> [DIRECTION] Pictures excluded, return the lines below from the first through the line holding "COL = SC.collection".

> [DATASET EXCERPT]
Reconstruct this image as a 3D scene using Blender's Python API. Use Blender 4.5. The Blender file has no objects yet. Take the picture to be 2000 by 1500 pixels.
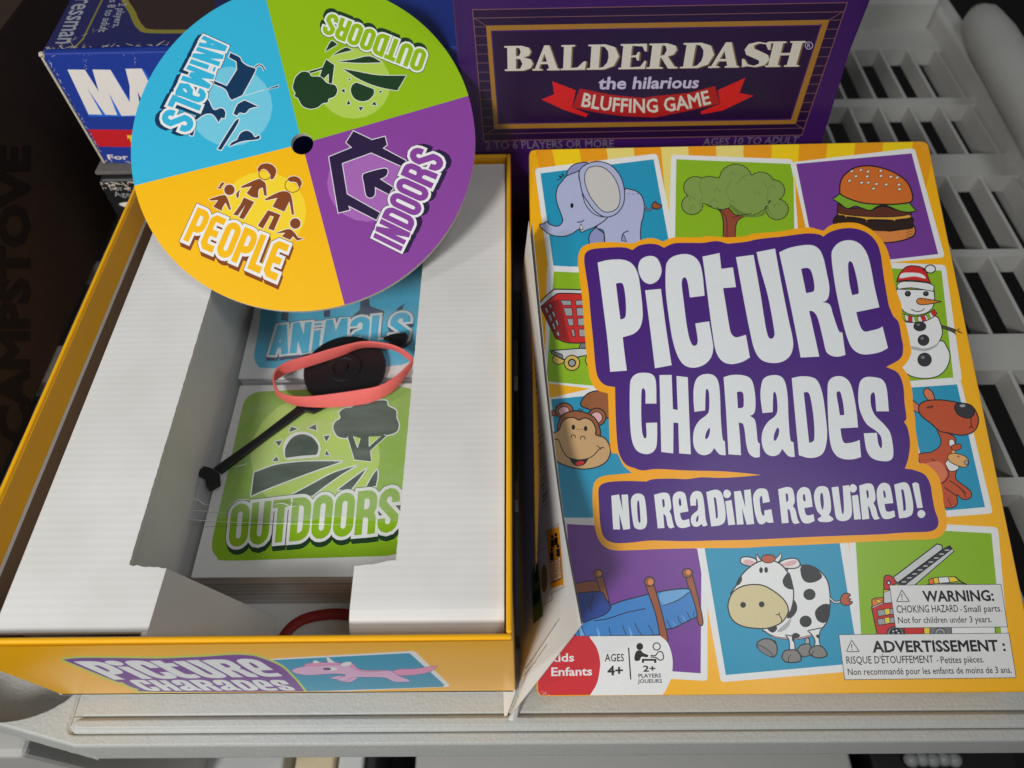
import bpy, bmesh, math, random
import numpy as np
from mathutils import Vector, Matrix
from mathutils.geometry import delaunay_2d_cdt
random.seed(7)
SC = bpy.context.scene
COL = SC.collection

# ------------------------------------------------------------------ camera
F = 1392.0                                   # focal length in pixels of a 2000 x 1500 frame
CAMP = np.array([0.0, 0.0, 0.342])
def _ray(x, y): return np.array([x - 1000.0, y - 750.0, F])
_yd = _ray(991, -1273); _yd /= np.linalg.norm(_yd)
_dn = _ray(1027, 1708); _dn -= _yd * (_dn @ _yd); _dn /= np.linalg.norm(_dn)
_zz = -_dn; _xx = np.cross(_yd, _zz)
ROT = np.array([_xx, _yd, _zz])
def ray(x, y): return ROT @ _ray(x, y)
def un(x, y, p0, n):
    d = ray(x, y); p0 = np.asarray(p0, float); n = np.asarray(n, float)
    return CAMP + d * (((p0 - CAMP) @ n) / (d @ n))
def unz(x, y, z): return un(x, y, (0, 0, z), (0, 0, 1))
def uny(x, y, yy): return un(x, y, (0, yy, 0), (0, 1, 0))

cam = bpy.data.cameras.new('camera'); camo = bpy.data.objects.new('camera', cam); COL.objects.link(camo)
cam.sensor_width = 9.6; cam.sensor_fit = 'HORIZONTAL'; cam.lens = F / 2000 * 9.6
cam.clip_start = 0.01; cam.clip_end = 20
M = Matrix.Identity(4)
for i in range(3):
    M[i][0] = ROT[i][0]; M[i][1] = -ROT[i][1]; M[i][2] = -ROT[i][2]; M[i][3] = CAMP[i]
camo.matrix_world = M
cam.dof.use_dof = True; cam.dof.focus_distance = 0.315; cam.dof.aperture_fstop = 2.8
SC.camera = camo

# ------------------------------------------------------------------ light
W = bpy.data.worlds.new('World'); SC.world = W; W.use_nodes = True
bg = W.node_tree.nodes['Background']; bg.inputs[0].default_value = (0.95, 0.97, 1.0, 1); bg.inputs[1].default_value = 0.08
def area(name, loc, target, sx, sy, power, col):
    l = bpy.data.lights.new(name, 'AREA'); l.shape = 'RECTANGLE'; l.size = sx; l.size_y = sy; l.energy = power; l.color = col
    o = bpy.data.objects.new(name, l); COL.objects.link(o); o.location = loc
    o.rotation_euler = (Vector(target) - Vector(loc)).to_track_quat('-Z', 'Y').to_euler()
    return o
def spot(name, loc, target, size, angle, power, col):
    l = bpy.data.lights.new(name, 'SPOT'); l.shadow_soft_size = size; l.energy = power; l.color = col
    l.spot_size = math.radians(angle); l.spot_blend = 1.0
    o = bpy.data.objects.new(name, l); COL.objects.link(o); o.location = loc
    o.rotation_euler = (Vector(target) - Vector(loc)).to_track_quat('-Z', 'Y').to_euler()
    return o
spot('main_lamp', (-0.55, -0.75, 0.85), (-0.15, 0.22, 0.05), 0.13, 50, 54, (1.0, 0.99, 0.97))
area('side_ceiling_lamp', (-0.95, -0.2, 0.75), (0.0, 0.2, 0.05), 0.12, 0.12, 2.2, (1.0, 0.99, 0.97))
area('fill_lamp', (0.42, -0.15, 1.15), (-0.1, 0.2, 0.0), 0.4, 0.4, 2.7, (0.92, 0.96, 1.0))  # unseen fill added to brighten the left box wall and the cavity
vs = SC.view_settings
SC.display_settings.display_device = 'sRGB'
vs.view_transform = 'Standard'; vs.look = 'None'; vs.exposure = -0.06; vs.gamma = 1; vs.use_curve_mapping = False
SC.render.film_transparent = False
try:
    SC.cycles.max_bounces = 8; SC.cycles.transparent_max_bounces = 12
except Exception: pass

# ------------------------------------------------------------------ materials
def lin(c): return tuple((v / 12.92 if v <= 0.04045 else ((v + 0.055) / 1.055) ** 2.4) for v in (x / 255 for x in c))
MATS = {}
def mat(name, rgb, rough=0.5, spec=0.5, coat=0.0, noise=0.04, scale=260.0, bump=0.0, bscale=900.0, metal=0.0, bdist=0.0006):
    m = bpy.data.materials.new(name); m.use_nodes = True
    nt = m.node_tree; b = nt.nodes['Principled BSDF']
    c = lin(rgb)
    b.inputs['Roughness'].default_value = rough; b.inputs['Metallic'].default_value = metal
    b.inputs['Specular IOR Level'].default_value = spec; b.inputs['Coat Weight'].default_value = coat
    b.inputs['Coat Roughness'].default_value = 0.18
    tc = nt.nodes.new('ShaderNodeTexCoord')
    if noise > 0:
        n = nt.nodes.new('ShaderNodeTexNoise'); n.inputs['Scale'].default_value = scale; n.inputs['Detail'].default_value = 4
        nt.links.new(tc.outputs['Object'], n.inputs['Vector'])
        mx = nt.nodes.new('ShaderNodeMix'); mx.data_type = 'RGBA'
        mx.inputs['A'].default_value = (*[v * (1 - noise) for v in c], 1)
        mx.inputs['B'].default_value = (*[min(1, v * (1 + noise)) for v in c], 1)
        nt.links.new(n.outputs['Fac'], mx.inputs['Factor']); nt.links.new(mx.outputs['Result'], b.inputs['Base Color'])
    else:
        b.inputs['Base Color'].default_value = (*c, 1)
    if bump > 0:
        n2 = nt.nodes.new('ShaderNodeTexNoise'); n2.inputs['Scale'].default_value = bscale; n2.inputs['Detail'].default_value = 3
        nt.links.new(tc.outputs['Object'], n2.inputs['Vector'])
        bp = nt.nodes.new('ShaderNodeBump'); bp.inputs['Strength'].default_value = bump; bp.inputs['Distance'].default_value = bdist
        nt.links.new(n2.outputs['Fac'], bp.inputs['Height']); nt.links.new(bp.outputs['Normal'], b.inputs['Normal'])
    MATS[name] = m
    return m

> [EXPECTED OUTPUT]
Reconstruct this image as a 3D scene using Blender's Python API. Use Blender 4.5. The Blender file has no objects yet. Take the picture to be 2000 by 1500 pixels.
import bpy, bmesh, math, random
import numpy as np
from mathutils import Vector, Matrix
from mathutils.geometry import delaunay_2d_cdt
random.seed(7)
SC = bpy.context.scene
COL = SC.collection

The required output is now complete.